Exercise objective —
Copy exactly the lines from the start of the data below through the one that carries "axis=-1, keepdims=True), 1e-9)", and only those.

--- Data shown ---

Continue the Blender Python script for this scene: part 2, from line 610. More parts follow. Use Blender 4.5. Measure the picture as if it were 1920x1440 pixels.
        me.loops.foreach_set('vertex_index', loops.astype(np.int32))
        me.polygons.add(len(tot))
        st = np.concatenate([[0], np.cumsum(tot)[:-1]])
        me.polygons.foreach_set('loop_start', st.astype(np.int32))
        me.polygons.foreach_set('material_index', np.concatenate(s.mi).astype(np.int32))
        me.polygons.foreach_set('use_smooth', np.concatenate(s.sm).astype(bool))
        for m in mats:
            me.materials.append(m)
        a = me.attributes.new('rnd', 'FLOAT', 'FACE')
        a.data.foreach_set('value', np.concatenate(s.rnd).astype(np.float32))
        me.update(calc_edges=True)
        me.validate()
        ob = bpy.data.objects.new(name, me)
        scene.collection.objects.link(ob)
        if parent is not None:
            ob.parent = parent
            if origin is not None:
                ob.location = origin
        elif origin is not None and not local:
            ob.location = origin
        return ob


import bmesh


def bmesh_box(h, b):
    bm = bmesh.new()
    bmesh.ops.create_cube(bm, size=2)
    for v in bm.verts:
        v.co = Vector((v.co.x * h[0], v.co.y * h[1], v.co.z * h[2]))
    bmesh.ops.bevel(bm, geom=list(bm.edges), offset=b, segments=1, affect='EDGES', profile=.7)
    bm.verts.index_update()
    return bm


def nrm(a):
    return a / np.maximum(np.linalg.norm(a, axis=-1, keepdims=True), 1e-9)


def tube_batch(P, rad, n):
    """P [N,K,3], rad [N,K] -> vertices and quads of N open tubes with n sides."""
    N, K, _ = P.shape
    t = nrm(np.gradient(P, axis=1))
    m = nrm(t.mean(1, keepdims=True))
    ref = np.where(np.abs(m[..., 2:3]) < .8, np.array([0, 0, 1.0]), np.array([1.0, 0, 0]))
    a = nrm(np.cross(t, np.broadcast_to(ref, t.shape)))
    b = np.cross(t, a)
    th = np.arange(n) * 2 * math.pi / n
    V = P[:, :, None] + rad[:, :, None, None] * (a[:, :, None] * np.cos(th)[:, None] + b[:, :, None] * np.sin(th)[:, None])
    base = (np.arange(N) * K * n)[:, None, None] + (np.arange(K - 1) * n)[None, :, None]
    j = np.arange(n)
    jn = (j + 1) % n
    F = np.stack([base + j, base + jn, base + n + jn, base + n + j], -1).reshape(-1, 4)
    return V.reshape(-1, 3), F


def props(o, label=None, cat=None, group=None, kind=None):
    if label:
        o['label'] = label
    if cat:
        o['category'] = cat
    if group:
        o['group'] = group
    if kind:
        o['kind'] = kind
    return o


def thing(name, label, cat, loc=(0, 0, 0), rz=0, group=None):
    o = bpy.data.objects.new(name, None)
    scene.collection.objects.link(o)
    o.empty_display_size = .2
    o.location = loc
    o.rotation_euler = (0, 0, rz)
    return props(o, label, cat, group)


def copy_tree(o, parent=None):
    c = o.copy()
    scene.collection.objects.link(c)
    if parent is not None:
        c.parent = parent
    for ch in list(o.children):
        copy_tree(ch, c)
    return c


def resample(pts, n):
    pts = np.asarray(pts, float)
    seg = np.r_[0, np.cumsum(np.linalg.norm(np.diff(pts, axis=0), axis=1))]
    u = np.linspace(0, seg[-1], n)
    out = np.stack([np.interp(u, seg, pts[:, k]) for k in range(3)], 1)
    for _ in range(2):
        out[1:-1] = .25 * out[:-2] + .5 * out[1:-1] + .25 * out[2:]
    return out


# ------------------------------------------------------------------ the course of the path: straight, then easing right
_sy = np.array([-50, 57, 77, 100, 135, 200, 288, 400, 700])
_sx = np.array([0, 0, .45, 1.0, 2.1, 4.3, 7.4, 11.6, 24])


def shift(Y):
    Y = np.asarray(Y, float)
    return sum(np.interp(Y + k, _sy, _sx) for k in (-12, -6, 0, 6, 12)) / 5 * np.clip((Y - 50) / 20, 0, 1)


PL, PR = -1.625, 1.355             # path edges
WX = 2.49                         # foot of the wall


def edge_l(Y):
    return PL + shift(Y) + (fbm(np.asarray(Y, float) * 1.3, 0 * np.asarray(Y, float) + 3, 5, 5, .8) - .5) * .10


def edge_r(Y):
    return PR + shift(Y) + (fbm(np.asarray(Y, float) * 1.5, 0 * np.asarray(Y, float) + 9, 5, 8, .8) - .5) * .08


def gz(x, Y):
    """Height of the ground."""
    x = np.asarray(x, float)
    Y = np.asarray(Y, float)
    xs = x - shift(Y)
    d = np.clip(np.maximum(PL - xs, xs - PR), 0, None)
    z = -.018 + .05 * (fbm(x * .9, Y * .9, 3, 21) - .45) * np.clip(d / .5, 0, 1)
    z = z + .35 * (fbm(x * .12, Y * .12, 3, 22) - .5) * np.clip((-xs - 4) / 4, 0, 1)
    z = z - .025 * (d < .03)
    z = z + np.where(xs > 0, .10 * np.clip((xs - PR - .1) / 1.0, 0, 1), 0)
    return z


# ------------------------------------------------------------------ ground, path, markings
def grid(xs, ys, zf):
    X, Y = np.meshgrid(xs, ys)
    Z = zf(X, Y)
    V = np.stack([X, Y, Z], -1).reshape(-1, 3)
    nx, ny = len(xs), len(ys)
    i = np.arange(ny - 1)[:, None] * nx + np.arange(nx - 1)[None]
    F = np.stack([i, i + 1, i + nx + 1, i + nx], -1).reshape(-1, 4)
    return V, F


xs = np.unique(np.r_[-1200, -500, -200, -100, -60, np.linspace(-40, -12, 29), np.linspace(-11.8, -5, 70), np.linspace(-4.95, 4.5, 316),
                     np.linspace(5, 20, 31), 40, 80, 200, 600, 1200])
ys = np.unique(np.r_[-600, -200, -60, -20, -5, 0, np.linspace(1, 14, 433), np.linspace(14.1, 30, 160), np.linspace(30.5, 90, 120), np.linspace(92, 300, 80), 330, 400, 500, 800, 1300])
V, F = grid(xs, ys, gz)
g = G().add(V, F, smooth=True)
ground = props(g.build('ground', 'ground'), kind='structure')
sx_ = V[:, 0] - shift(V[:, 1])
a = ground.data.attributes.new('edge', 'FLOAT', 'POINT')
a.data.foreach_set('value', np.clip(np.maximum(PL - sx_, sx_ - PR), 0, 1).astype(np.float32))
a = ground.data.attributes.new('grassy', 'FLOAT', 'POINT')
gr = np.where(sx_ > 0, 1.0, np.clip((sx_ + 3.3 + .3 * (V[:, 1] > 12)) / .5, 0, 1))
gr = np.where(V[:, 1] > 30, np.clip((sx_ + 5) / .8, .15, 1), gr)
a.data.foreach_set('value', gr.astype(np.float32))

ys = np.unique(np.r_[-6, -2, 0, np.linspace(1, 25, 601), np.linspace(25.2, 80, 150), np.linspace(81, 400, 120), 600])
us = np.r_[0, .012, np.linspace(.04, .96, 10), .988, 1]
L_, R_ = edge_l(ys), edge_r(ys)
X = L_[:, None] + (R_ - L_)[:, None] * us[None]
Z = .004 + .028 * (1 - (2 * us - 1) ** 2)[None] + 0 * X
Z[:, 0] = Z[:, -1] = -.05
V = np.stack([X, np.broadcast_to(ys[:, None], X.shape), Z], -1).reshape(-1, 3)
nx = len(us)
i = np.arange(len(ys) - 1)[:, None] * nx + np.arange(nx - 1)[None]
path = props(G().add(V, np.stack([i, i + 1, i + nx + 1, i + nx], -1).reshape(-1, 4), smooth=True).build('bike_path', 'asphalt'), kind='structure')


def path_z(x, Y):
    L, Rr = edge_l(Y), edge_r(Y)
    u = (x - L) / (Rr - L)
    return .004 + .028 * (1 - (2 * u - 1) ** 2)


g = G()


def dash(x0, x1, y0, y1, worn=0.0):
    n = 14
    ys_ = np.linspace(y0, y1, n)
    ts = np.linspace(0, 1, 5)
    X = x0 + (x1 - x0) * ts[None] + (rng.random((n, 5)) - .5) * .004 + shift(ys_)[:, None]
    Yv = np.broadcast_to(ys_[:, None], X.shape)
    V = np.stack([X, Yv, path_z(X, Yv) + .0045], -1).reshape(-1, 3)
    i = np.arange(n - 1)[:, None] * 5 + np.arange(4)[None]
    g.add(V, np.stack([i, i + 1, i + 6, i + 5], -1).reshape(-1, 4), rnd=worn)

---

Expected answer —
Continue the Blender Python script for this scene: part 2, from line 610. More parts follow. Use Blender 4.5. Measure the picture as if it were 1920x1440 pixels.
        me.loops.foreach_set('vertex_index', loops.astype(np.int32))
        me.polygons.add(len(tot))
        st = np.concatenate([[0], np.cumsum(tot)[:-1]])
        me.polygons.foreach_set('loop_start', st.astype(np.int32))
        me.polygons.foreach_set('material_index', np.concatenate(s.mi).astype(np.int32))
        me.polygons.foreach_set('use_smooth', np.concatenate(s.sm).astype(bool))
        for m in mats:
            me.materials.append(m)
        a = me.attributes.new('rnd', 'FLOAT', 'FACE')
        a.data.foreach_set('value', np.concatenate(s.rnd).astype(np.float32))
        me.update(calc_edges=True)
        me.validate()
        ob = bpy.data.objects.new(name, me)
        scene.collection.objects.link(ob)
        if parent is not None:
            ob.parent = parent
            if origin is not None:
                ob.location = origin
        elif origin is not None and not local:
            ob.location = origin
        return ob


import bmesh


def bmesh_box(h, b):
    bm = bmesh.new()
    bmesh.ops.create_cube(bm, size=2)
    for v in bm.verts:
        v.co = Vector((v.co.x * h[0], v.co.y * h[1], v.co.z * h[2]))
    bmesh.ops.bevel(bm, geom=list(bm.edges), offset=b, segments=1, affect='EDGES', profile=.7)
    bm.verts.index_update()
    return bm


def nrm(a):
    return a / np.maximum(np.linalg.norm(a, axis=-1, keepdims=True), 1e-9)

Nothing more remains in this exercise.